Wikipedia Science Conference/Submissions/Open Access Reader: A project to cite 'all' OA papers in Wikipedia
This has been accepted as a lightning talk. MartinPoulter (talk) 17:15, 16 May 2015 (BST)
Personal details
- Your name
- Affiliation
Conference Director for Wikimania 2014.
- How can we contact you?
edsaperiagmail.com
- Where will you be travelling from to attend this conference?
London. Don't mind paying my own travel costs.
- Availability
Available for the whole conference.
Session details
- Conference themes
- Wikipedia and/or Wikimedia as platforms for promoting informed public discussion
- Wikipedia and/or Wikimedia as platforms for research (including citizen science)

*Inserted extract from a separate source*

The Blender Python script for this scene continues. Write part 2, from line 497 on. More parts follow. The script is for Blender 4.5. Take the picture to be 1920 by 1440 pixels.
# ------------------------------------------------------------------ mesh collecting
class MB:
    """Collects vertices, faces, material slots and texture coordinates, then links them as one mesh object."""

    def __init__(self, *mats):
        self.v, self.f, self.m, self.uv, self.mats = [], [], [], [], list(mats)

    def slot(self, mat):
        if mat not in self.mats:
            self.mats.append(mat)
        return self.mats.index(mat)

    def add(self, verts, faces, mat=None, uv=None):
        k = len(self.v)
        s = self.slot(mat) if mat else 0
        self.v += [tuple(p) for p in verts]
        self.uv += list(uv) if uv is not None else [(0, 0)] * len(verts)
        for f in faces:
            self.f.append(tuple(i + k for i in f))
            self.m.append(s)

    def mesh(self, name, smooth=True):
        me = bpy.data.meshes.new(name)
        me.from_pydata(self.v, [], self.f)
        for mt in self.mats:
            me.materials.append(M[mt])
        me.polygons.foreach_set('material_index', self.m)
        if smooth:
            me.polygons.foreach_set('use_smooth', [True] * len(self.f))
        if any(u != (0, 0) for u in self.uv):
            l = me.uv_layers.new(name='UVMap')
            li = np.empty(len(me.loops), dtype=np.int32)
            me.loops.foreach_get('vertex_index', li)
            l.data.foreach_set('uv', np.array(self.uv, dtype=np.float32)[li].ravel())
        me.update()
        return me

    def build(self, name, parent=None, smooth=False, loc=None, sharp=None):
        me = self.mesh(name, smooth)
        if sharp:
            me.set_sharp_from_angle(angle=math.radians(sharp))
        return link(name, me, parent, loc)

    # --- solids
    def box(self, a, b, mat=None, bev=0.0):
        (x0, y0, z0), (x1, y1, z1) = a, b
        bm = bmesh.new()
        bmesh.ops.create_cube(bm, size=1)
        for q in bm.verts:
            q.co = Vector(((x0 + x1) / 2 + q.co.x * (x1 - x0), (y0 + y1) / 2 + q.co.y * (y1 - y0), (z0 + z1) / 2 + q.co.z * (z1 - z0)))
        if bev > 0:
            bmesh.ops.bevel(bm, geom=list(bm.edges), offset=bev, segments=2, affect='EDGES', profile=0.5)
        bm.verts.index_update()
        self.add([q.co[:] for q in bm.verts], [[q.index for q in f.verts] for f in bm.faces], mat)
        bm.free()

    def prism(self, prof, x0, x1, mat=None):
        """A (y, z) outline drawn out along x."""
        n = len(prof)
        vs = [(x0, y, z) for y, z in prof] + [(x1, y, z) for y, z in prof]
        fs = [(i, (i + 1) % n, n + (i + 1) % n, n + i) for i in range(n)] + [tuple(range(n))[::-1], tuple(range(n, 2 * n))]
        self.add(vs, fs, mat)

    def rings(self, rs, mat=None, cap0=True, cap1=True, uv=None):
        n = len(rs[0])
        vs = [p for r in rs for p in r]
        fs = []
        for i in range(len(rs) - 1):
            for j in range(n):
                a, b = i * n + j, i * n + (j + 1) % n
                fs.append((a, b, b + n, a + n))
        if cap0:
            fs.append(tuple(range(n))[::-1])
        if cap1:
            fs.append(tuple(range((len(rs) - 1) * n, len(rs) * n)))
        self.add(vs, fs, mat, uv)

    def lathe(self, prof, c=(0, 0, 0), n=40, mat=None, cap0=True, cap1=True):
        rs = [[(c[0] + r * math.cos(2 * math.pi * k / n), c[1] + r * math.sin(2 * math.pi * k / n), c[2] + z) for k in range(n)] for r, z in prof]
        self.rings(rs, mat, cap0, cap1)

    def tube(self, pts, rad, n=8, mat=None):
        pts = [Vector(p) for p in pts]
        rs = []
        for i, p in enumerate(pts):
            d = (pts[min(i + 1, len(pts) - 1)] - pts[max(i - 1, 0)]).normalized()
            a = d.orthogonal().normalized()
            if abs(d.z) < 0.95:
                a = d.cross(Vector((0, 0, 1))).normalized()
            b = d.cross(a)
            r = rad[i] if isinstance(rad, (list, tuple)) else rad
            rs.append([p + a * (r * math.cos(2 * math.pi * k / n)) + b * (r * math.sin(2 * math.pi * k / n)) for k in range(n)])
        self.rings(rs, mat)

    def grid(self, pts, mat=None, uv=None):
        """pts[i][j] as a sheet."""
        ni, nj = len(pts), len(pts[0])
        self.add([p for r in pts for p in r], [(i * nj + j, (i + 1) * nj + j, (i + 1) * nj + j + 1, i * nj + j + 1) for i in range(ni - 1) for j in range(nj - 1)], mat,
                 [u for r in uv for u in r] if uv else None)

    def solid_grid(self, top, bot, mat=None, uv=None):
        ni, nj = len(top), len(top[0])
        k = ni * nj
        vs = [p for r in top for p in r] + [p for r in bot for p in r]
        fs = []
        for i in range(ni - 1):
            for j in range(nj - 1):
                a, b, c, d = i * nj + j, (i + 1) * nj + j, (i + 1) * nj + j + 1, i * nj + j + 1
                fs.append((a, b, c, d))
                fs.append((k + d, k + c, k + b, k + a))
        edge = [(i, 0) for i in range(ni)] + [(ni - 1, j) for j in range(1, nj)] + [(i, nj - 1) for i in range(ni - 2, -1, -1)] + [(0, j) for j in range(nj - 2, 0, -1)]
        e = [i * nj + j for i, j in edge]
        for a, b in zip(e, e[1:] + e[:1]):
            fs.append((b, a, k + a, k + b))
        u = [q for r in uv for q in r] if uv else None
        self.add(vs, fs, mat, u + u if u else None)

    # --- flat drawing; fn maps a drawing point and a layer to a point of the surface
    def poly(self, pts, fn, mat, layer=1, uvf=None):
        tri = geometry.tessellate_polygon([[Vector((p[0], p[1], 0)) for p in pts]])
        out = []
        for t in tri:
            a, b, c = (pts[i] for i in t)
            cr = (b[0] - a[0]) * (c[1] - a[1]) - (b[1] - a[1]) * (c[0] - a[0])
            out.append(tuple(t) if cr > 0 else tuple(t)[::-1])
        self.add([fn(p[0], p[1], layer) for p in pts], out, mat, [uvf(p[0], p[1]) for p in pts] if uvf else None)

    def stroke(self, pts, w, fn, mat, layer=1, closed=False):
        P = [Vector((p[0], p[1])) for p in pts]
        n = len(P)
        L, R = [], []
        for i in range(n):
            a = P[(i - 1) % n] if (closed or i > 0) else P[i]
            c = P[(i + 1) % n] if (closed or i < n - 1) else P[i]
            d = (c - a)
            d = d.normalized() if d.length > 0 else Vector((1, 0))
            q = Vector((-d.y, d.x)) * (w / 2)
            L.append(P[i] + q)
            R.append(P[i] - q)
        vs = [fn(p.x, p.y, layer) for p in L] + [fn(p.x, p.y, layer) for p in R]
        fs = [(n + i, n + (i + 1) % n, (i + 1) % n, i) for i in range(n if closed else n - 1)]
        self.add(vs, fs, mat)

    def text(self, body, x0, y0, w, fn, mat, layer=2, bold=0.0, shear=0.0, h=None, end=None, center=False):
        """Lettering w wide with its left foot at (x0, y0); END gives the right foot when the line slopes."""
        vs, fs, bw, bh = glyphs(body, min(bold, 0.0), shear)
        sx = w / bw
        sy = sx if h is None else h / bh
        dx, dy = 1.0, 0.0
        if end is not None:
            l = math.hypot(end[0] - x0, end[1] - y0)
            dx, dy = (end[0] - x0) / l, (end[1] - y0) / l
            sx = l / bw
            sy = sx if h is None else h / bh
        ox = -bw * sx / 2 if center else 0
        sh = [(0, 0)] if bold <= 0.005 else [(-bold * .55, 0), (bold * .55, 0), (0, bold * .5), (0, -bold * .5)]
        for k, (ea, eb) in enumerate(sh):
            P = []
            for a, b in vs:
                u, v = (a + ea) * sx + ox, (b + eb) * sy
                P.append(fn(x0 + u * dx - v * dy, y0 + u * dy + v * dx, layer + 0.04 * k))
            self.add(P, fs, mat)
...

- Wikipedia and/or Wikimedia as models for scientific publishing
- Wikipedia and/or Wikimedia as platforms for scientific education
- Type of session
- Presentation (20 mins + 10 mins questions)
- or
- Lightning talk/demo (10 mins)
- Further details
The amount of academic work being released free-to-read online is growing very fast, and there are now a few aggregator projects springing up that hold the metadata for tens of millions of papers. One interesting thing we can do with this resource is find papers that are both influential and aren't cited in Wikipedia yet; notably, a project to cite them is composed of discrete and measurable but still significant pieces of work, ideal for crowdsourcing. We propose the creation of a tool that guides a contributor through finding, summarising and citing a missing paper in a relevant Wikipedia article, suitable for beginner or serious editor alike. We will demonstrate a proof of concept, sketch out a roadmap for the project and ask for feedback and advice.
This is an update on Open Access Reader, which was awarded an IEG grant in September 2014.